* begin *

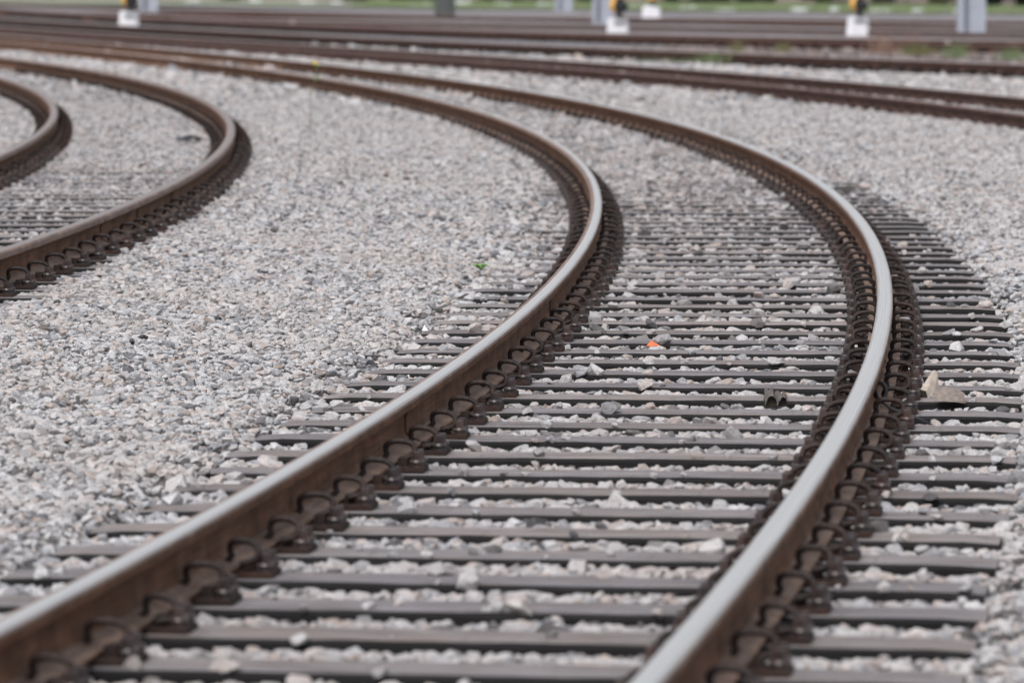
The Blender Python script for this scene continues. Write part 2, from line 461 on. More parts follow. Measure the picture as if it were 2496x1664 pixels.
# ------------------------------------------------------------------ ground sheet
rows = np.concatenate([np.arange(-6, 4, 1.0), np.arange(4, 48, 0.14), np.arange(48, 80, 0.5), np.arange(80, 260, 4), [300, 400, 600, 1000, 2000]])
tcol = np.concatenate([[-60, -20, -8, -3, -1.6, -1.2], np.linspace(-1, 1, 121), [1.2, 1.6, 3, 8, 20, 60]])
Yg = np.repeat(rows, len(tcol)); Xg = np.tile(tcol, len(rows)) * (0.115 * np.clip(Yg, 4, 260) + 1.2)
hg, (sg, ug, _d), (_s, ulg, _d2), (_s2, ubg) = level(Xg, Yg, True)
hg = hg - 0.030 * (1 - smooth(Yg, 55, 90))
hg = np.where(Yg > 48, hg - 0.0, hg)
nr, nc = len(rows), len(tcol)
idx = np.arange(nr * nc).reshape(nr, nc)
Fg = np.stack([idx[:-1, :-1], idx[:-1, 1:], idx[1:, 1:], idx[1:, :-1]], -1).reshape(-1, 4)
ground = link('ground', fast_mesh('ground', np.stack([Xg, Yg, hg], 1), Fg, [BED], smooth=True, attrs={'grime': ('FLOAT', grime_at(Xg, Yg, sg, ug, ulg, ubg))}))
tag(ground, kind='structure')

# ------------------------------------------------------------------ ballast stones (nobody could count them)
def stone_protos(n_protos, n_pts, jag):
    out = []
    for _ in range(n_protos):
        bm = bmesh.new()
        p = rng.normal(size=(n_pts, 3)); p /= np.linalg.norm(p, axis=1)[:, None]
        p = np.sign(p) * np.abs(p) ** jag
        p /= np.abs(p).max(0)
        for q in p: bm.verts.new(q)
        r = bmesh.ops.convex_hull(bm, input=bm.verts)
        bmesh.ops.delete(bm, geom=[e for e in r['geom_interior'] if isinstance(e, bmesh.types.BMVert)], context='VERTS')
        bmesh.ops.triangulate(bm, faces=bm.faces)
        bmesh.ops.recalc_face_normals(bm, faces=bm.faces)
        bm.verts.index_update()
        V = np.array([v.co for v in bm.verts]) * 0.5; F = np.array([[v.index for v in f.verts] for f in bm.faces])
        bm.free(); out.append((V, F))
    return out

def cell(y):
    return np.interp(y, [8, 20, 30, 45, 60, 80, 110], [0.029, 0.029, 0.032, 0.042, 0.058, 0.10, 0.19])
xs, ys, cs = [], [], []
y = 8.8
while y < 104:
    c_ = float(cell(y)); wd = 0.0995 * y + 1.3
    x = np.arange(-wd, wd, c_)
    xs.append(x + rng.uniform(-0.5, 0.5, len(x)) * c_); ys.append(y + rng.uniform(-0.5, 0.5, len(x)) * c_); cs.append(np.full(len(x), c_))
    y += c_ * (1.0 if y < 60 else 1.6)
X = np.concatenate(xs); Y = np.concatenate(ys); Cc = np.concatenate(cs)
h, (sm, um, dm), (sl, ul, dl), (sb, ub) = level(X, Y, True)
size = Cc * np.exp(rng.normal(0.19, 0.34, len(X)))
# a share of bigger stones; the crib stones between the sleepers are coarser and cleaner
crib = (np.abs(um) < 1.31) & (sm < 60)
big = rng.random(len(X)) < np.where(crib, 0.32, 0.04)
size = np.where(big, size * rng.uniform(1.25, 1.7, len(X)) * np.where(crib, 1.25, 1.0), size)
size = np.minimum(size, np.where(crib, 0.082, 0.060) + 0.2 * (Y > 60))
asp = np.stack([np.ones(len(X)), rng.uniform(0.55, 0.95, len(X)), rng.uniform(0.38, 0.72, len(X))], 1)
Zs = h - size * asp[:, 2] * rng.uniform(0.15, 0.50, len(X)) + rng.normal(0, 0.006, len(X))
keep = np.ones(len(X), bool)
onsl = crib & (dm < 0.125) & (sm < 44)
bury = 0.7 * smooth(-um, 1.0, 1.32) * smooth(sm, 12, 36) + smooth(um, 1.0, 1.3) * smooth(sm, 34, 44) * 0.8 + smooth(sm, 36, 56) * 0.5 * (um < 0.7)
keep &= ~(onsl & (rng.random(len(X)) > np.where(dm > 0.085, 0.038, 0.006) + 0.9 * bury))
Zs = np.where(onsl & keep, np.maximum(Zs, 0.0) + size * asp[:, 2] * 0.18, Zs)
for u_, lim, s_ in ((um, 0.0, sm), (ul, 0.12, sl), (ub, 0.03, sb)):      # nothing lies on rails or clamps
    near_rail = np.abs(np.abs(u_) - G) < 0.085
    Zs = np.where(near_rail, np.minimum(Zs, lim - 0.012 - size * 0.25), Zs)
fast = np.abs(np.abs(um) - G) < 0.185
keep &= ~(fast & (dm < 0.085) & crib)
fast_l = np.abs(np.abs(ul) - G) < 0.185
keep &= ~(fast_l & (dl < 0.09))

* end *

## Work required
Omit every picture while copying the listing above exactly.

## Solution to this exercise
The Blender Python script for this scene continues. Write part 2, from line 461 on. More parts follow. Measure the picture as if it were 2496x1664 pixels.
# ------------------------------------------------------------------ ground sheet
rows = np.concatenate([np.arange(-6, 4, 1.0), np.arange(4, 48, 0.14), np.arange(48, 80, 0.5), np.arange(80, 260, 4), [300, 400, 600, 1000, 2000]])
tcol = np.concatenate([[-60, -20, -8, -3, -1.6, -1.2], np.linspace(-1, 1, 121), [1.2, 1.6, 3, 8, 20, 60]])
Yg = np.repeat(rows, len(tcol)); Xg = np.tile(tcol, len(rows)) * (0.115 * np.clip(Yg, 4, 260) + 1.2)
hg, (sg, ug, _d), (_s, ulg, _d2), (_s2, ubg) = level(Xg, Yg, True)
hg = hg - 0.030 * (1 - smooth(Yg, 55, 90))
hg = np.where(Yg > 48, hg - 0.0, hg)
nr, nc = len(rows), len(tcol)
idx = np.arange(nr * nc).reshape(nr, nc)
Fg = np.stack([idx[:-1, :-1], idx[:-1, 1:], idx[1:, 1:], idx[1:, :-1]], -1).reshape(-1, 4)
ground = link('ground', fast_mesh('ground', np.stack([Xg, Yg, hg], 1), Fg, [BED], smooth=True, attrs={'grime': ('FLOAT', grime_at(Xg, Yg, sg, ug, ulg, ubg))}))
tag(ground, kind='structure')

# ------------------------------------------------------------------ ballast stones (nobody could count them)
def stone_protos(n_protos, n_pts, jag):
    out = []
    for _ in range(n_protos):
        bm = bmesh.new()
        p = rng.normal(size=(n_pts, 3)); p /= np.linalg.norm(p, axis=1)[:, None]
        p = np.sign(p) * np.abs(p) ** jag
        p /= np.abs(p).max(0)
        for q in p: bm.verts.new(q)
        r = bmesh.ops.convex_hull(bm, input=bm.verts)
        bmesh.ops.delete(bm, geom=[e for e in r['geom_interior'] if isinstance(e, bmesh.types.BMVert)], context='VERTS')
        bmesh.ops.triangulate(bm, faces=bm.faces)
        bmesh.ops.recalc_face_normals(bm, faces=bm.faces)
        bm.verts.index_update()
        V = np.array([v.co for v in bm.verts]) * 0.5; F = np.array([[v.index for v in f.verts] for f in bm.faces])
        bm.free(); out.append((V, F))
    return out

def cell(y):
    return np.interp(y, [8, 20, 30, 45, 60, 80, 110], [0.029, 0.029, 0.032, 0.042, 0.058, 0.10, 0.19])
xs, ys, cs = [], [], []
y = 8.8
while y < 104:
    c_ = float(cell(y)); wd = 0.0995 * y + 1.3
    x = np.arange(-wd, wd, c_)
    xs.append(x + rng.uniform(-0.5, 0.5, len(x)) * c_); ys.append(y + rng.uniform(-0.5, 0.5, len(x)) * c_); cs.append(np.full(len(x), c_))
    y += c_ * (1.0 if y < 60 else 1.6)
X = np.concatenate(xs); Y = np.concatenate(ys); Cc = np.concatenate(cs)
h, (sm, um, dm), (sl, ul, dl), (sb, ub) = level(X, Y, True)
size = Cc * np.exp(rng.normal(0.19, 0.34, len(X)))
# a share of bigger stones; the crib stones between the sleepers are coarser and cleaner
crib = (np.abs(um) < 1.31) & (sm < 60)
big = rng.random(len(X)) < np.where(crib, 0.32, 0.04)
size = np.where(big, size * rng.uniform(1.25, 1.7, len(X)) * np.where(crib, 1.25, 1.0), size)
size = np.minimum(size, np.where(crib, 0.082, 0.060) + 0.2 * (Y > 60))
asp = np.stack([np.ones(len(X)), rng.uniform(0.55, 0.95, len(X)), rng.uniform(0.38, 0.72, len(X))], 1)
Zs = h - size * asp[:, 2] * rng.uniform(0.15, 0.50, len(X)) + rng.normal(0, 0.006, len(X))
keep = np.ones(len(X), bool)
onsl = crib & (dm < 0.125) & (sm < 44)
bury = 0.7 * smooth(-um, 1.0, 1.32) * smooth(sm, 12, 36) + smooth(um, 1.0, 1.3) * smooth(sm, 34, 44) * 0.8 + smooth(sm, 36, 56) * 0.5 * (um < 0.7)
keep &= ~(onsl & (rng.random(len(X)) > np.where(dm > 0.085, 0.038, 0.006) + 0.9 * bury))
Zs = np.where(onsl & keep, np.maximum(Zs, 0.0) + size * asp[:, 2] * 0.18, Zs)
for u_, lim, s_ in ((um, 0.0, sm), (ul, 0.12, sl), (ub, 0.03, sb)):      # nothing lies on rails or clamps
    near_rail = np.abs(np.abs(u_) - G) < 0.085
    Zs = np.where(near_rail, np.minimum(Zs, lim - 0.012 - size * 0.25), Zs)
fast = np.abs(np.abs(um) - G) < 0.185
keep &= ~(fast & (dm < 0.085) & crib)
fast_l = np.abs(np.abs(ul) - G) < 0.185
keep &= ~(fast_l & (dl < 0.09))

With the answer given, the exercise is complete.